Otra voz: “Esa señora es de estrato 6”. El sistema de la ciudad para el pago de servicios depende del estrato en que se viva. Desde el estrato 1, donde se paga poquísimo o nada, hasta el 6, donde se paga la tarifa más alta. Claves: gente que busca vivir en los linderos entre un estrato y otro. Tienes las ventajas del 4 o el 5 o el 6, pero pagas con base en el anterior. Pero los estratos no son fáciles de advertir en las personas porque la “corrección lingüística” extendida dificulta, para un extranjero, la ubicación de los personajes en el teatro de la ciudad.

Antes dije teatro, y la verdad es que la urbanidad bogotana, repleta de “Me muero de la pena”, “Me regala una firma”, “Me colabora”, “Qué pena con usted”, nos introduce en un mundo de modales gratos, de amabilidades y sonrisas, que no siempre guarda relación con la eficiencia, pero que igual se agradece. Basta ser recibido por un portero en un edificio (muchos los tienen, como en Madrid) para darse cuenta de que uno ha llegado a un ámbito un tanto isabelino. De hecho, la metrópolis cultural bogotana ha sido más Londres que París o Nueva York, y ello se advierte en su arquitectura. Hay urbanizaciones completas en las que te parece haber entrado en un suburbio de Birmingham, pero con pobladores que ofrecen el “cantaíto” cachaco característico. Claro, muy distinto al paisa. Eso ya es harina de otro costal.

Fotografía de Pedro Szekely | FLickr

Hay costumbres que atraviesan todos los estratos. Señalo una sola: los hombres van en masa a las manicuristas o estas van a sus casas. Todos llevan las uñas arregladas, y muchísimos pulidas o pintadas con brillo. Por más que indagué, nadie supo explicarme de dónde venía esta costumbre tan generalizada. Otro fenómeno que advertí en la barbería fue la transmisión de los oficios y la dignidad en su ejercicio. Mi barbero era hijo y nieto de barberos; lo que revela un amor por el oficio, pero también la escasa movilidad social de un país sin petróleo.
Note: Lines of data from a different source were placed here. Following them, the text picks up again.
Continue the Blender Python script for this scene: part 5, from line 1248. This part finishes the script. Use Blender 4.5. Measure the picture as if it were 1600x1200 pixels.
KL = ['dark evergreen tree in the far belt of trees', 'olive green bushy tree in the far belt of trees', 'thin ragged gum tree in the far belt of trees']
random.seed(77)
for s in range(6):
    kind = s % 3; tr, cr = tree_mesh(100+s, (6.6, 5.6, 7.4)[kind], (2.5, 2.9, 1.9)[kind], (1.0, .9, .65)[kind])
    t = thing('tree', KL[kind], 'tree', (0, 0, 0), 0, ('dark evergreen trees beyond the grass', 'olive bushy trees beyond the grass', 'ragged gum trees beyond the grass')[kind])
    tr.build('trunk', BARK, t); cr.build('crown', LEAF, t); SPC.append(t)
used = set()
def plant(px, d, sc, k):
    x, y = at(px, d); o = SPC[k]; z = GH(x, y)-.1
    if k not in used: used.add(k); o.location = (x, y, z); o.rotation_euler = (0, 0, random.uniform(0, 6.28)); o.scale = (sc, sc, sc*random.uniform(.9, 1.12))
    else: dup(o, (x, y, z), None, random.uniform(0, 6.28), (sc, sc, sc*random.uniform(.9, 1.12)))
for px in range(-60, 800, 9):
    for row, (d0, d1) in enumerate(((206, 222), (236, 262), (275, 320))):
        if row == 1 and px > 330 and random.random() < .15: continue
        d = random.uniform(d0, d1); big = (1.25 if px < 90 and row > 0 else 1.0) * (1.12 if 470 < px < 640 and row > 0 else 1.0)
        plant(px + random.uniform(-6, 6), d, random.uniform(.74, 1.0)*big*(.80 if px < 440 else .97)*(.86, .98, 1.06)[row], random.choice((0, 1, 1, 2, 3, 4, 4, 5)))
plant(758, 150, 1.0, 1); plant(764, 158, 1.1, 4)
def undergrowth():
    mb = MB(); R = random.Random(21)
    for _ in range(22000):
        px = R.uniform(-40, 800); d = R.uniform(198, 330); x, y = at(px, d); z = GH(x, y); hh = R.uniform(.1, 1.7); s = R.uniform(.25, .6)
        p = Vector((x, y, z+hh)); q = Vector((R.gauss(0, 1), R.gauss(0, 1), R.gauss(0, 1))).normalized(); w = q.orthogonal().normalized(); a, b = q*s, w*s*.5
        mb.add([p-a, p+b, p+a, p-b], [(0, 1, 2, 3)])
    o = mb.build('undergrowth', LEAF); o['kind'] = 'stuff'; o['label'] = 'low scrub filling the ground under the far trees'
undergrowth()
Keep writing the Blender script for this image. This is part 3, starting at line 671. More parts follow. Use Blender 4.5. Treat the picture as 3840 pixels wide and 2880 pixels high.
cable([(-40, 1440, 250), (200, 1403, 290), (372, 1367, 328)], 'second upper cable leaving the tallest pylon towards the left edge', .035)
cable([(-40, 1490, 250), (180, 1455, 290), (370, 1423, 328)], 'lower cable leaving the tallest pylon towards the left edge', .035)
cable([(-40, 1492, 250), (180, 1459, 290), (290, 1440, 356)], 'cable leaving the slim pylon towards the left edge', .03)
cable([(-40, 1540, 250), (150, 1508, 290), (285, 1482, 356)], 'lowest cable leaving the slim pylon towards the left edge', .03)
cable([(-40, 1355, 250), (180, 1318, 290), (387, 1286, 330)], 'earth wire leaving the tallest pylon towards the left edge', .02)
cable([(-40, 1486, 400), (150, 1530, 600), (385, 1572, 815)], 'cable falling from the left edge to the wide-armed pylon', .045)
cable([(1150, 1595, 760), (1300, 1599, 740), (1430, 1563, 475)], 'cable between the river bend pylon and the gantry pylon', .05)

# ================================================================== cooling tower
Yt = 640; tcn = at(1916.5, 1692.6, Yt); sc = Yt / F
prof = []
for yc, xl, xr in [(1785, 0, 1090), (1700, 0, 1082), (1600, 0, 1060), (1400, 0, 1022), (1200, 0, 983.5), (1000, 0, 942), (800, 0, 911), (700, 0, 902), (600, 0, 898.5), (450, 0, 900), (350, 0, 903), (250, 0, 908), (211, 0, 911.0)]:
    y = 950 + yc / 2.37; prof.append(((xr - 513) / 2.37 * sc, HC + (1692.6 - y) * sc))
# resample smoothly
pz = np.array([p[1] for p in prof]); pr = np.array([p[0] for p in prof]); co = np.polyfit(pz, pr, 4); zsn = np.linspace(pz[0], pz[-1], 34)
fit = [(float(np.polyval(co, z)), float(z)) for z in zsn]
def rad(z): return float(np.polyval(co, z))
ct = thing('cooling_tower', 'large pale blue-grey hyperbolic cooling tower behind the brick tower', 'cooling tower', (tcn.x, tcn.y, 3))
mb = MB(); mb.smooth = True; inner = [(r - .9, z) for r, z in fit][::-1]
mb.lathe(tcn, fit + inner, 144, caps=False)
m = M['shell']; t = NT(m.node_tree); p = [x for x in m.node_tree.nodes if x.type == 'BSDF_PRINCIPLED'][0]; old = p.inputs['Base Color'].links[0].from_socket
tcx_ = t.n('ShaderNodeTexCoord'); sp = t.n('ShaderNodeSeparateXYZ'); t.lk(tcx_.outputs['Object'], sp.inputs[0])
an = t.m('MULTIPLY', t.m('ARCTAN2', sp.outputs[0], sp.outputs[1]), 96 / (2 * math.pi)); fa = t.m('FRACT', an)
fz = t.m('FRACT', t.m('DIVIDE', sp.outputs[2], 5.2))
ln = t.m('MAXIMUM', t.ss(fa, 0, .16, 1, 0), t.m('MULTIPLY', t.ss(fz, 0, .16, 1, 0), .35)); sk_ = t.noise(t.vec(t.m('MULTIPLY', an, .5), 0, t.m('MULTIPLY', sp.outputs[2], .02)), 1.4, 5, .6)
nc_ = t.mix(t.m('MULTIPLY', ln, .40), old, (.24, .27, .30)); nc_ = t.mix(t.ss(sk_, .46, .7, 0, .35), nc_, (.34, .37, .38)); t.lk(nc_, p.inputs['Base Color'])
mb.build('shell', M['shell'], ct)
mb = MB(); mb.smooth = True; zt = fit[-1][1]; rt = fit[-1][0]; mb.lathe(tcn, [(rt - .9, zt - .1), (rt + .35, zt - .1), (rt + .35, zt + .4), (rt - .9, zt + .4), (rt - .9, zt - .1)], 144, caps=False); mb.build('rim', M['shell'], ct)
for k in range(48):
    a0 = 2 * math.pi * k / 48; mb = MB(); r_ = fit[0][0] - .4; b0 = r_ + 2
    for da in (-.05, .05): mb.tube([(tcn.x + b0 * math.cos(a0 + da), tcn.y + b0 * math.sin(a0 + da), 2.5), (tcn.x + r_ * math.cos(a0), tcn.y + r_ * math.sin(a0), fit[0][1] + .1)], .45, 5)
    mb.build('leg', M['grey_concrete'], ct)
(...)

Viví allá entre 2010 y 2013 y los venezolanos no éramos una invasión difícil de metabolizar. Di clases los tres años en la Universidad del Rosario en un ambiente académico de primer orden, con colegas excepcionales y alumnos dedicados que pagaban una matrícula muy alta, con base en los esfuerzos de sus padres. El claustro queda al lado del Museo del Oro, lo que me hizo un habitante del centro de Bogotá. Recorrí todos los recovecos que pude y almorcé en cuanto “comedero” se les ocurra, y me conozco las librerías del centro como si yo fuese el dependiente. De tal modo que no es la Bogotá del norte la única que conozco; también la otra, la vieja, la del Jockey Club y la plaza Santander, y la casa del florero, el Instituto Caro y Cuervo, la Biblioteca Luis Ángel Arango del Banco de la República, y el Centro Cultural Gabriel García Márquez, diseñado por el notable arquitecto Rogelio Salmona.
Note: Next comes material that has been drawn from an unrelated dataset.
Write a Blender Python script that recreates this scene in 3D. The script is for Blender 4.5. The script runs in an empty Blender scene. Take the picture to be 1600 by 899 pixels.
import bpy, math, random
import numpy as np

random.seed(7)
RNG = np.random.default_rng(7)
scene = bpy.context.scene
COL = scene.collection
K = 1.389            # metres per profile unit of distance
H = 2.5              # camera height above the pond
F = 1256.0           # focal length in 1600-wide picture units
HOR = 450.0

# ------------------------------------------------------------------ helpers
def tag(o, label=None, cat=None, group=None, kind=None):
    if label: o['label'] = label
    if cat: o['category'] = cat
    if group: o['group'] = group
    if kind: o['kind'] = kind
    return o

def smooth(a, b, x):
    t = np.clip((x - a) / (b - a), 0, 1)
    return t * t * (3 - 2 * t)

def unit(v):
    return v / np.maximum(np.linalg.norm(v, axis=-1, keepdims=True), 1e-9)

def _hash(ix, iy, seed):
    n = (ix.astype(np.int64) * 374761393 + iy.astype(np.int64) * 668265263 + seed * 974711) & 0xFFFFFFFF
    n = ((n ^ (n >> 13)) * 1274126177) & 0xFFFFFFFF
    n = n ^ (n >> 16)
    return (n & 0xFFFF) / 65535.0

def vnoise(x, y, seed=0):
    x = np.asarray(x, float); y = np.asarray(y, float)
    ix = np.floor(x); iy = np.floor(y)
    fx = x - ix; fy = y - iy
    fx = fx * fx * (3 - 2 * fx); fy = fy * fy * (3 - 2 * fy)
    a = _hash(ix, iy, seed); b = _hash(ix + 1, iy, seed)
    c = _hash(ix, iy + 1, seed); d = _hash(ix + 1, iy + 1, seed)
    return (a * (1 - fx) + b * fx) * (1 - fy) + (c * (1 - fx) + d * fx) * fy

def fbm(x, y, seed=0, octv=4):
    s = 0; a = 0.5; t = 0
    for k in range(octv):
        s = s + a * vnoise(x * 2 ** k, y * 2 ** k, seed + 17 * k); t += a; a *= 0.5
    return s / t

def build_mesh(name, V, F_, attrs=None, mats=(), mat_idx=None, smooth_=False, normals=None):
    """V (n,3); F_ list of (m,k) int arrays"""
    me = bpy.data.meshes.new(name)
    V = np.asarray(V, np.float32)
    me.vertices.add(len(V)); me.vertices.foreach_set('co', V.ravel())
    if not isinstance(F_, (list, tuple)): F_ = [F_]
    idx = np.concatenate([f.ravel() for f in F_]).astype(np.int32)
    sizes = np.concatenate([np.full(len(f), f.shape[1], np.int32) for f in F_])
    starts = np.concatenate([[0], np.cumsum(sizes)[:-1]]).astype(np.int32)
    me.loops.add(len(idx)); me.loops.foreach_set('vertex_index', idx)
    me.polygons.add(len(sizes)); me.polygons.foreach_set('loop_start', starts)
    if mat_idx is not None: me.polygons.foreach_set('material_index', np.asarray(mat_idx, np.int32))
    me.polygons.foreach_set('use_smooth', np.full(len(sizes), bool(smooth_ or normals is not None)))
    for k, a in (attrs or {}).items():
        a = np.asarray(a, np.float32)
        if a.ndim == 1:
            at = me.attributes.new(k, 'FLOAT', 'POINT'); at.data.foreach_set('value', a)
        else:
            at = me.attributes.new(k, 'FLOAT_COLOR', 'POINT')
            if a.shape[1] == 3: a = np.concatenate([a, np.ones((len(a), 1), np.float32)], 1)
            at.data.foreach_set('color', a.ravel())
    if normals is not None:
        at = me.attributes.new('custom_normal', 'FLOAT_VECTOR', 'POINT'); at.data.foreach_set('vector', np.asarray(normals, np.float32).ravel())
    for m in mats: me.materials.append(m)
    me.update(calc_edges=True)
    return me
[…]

Pero Bogotá es también sus alrededores. Paipa, con su hálito bolivariano vinculado con las batallas de pantano de Vargas y Boyacá. La joya que es Villa de Leiva: una ciudad colonial intacta, hermosa, conmovedora, donde vivió Juan de Castellanos. La helada Tunja, donde nació mi amigo Plinio Apuleyo Mendoza, un periodista como pocos ha habido en Colombia. Sogamoso, al borde del camino hacia los llanos. Anapoima, donde bajas de los 2.600 metros de la sabana de Bogotá a los 800 metros caraqueños. La Calera, donde subes de los 2.600 hasta los 3.200, y el aire ya comienza a escasear, el paisaje se hace más verde todavía y las fincas esplenden en su fragor de humedad eterna; como también ocurre en Subachoque. Y también fuimos más lejos: hasta Bucaramanga por el cañón del Chicamocha, con paisajes que le quitan el aliento a cualquiera. Colombia es un país bellísimo. Esa es la verdad.
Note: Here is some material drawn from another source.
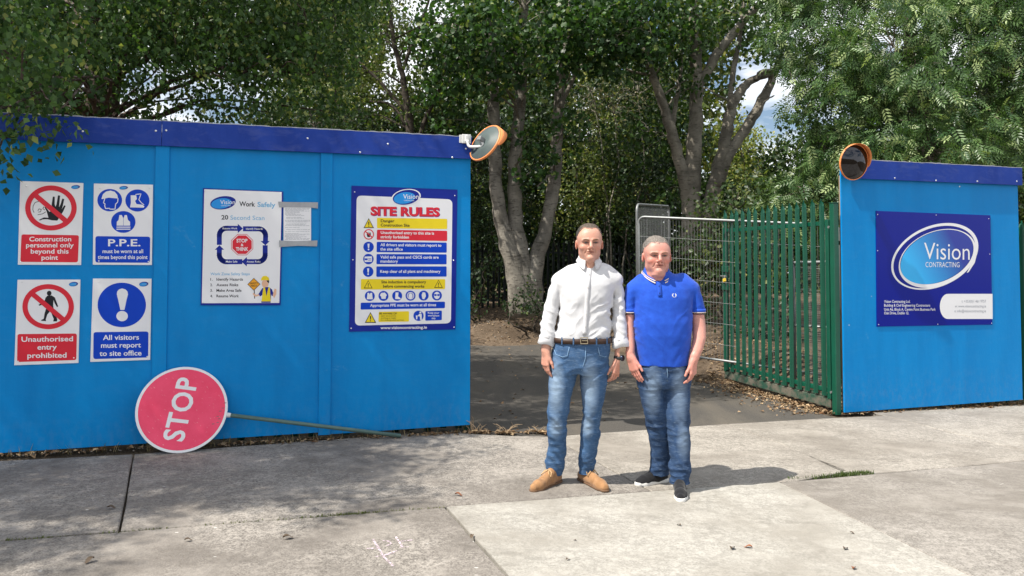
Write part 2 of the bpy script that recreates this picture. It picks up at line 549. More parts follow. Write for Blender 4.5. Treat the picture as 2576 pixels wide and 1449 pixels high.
# ------------------------------------------------------------------ lettering
_tx = {}
def text_mesh(body, bold=0.0, spacing=1.0):
    k = (body, bold, spacing)
    if k in _tx: return _tx[k]
    cu = bpy.data.curves.new('lettering', 'FONT')
    cu.body = body; cu.size = 1.0; cu.offset = bold; cu.resolution_u = 3; cu.space_character = spacing
    cu.fill_mode = 'FRONT'
    ob = bpy.data.objects.new('lettering', cu); COL.objects.link(ob)
    dg = bpy.context.evaluated_depsgraph_get(); dg.update()
    me = bpy.data.meshes.new_from_object(ob.evaluated_get(dg))
    V = np.array([v.co[:2] for v in me.vertices]); Fc = [tuple(p.vertices) for p in me.polygons]
    bpy.data.objects.remove(ob); bpy.data.curves.remove(cu); bpy.data.meshes.remove(me)
    _tx[k] = (V, Fc); return V, Fc
CAPH = None
def cap_height():
    global CAPH
    if CAPH is None:
        V, _ = text_mesh('H'); CAPH = V[:, 1].max()
    return CAPH
def ink(name, col, rough=.32):
    return plain('print_' + name, col, rough, 0, .2, .04)
WHITE = ink('white', (.78, .78, .80)); RED = ink('red', (.66, .025, .045)); INKBLUE = ink('royal_blue', (.0, .050, .50))
NAVYI = ink('navy', (.006, .020, .26)); BLACK = ink('black', (.012, .013, .018)); YEL = ink('yellow', (.80, .62, .02))
SKYB = ink('sky_blue', (.02, .28, .72)); PALEB = ink('pale_blue_letters', (.16, .42, .66)); GREYI = ink('grey', (.30, .32, .36))
SKIN_I = ink('peach', (.75, .45, .30)); ORNG = ink('amber', (.80, .36, .03))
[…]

Fotografía de Pedro Szekely | Flickr

En aquellos tres años leí tanto de historia nacional que me hice un conocedor. Tanto que desde que regresé a Caracas doy clases de historia contemporánea de Colombia en el doctorado de Historia de la UCAB. También he mantenido el vínculo con el Rosario y he ido a dar cursos compactos, y ahora en tiempos pandémicos los doy por esa maravilla que es el Zoom. A Colombia la conozco casi completa. Me faltan Cali, Pasto y Popayán, pero en cuanto se pueda me acerco o cumplo un viejo sueño: irnos de Caracas a Buenos Aires en carro, como lo hicieron mi hermana, mi cuñado y sus seis hijos, hace ya muchos años. Ahora sería más fácil: la violencia es menor.

Bogotá es una ciudad de interiores. El clima cambia tanto en un día, que puedes estar en medio de una tormenta, un sol radiante o una garúa tenaz, en el transcurso de una hora. Quizás por eso la gente sale a la calle siempre con paraguas. Nunca se sabe cuándo las nubes se precipitan con su estruendo de portazos. Todo ayuda a que el hablar sea pausado, con un tinto de por medio, guarecidos en alguna cafetería del parque de la 93 o en la Librería Lerner de la 92, donde lo consienten a uno con una aromática en medio del océano de libros formidables. No obstante lo anterior, añoro el parque del Virrey con sus verdes serpenteantes alrededor del arroyito.

Dije arroyito y me vinieron a la memoria Fonseca, Vives, Juanes y Shakira, pléyade de músicos populares que me acompañaron en mis años bogotanos junto al vallenato, que aprendí a disfrutar, con las empanadas de pipián, las arepas de huevo y el ajiaco santafereño. Así como Elisa Lerner tituló un libro de crónicas suyo: Yo amo a Columbo o la pasión dispersa, digo lo mismo: Yo amo a Colombia o la pasión dispersa. Nos vemos en la Séptima un domingo a las diez de la mañana. Caminamos.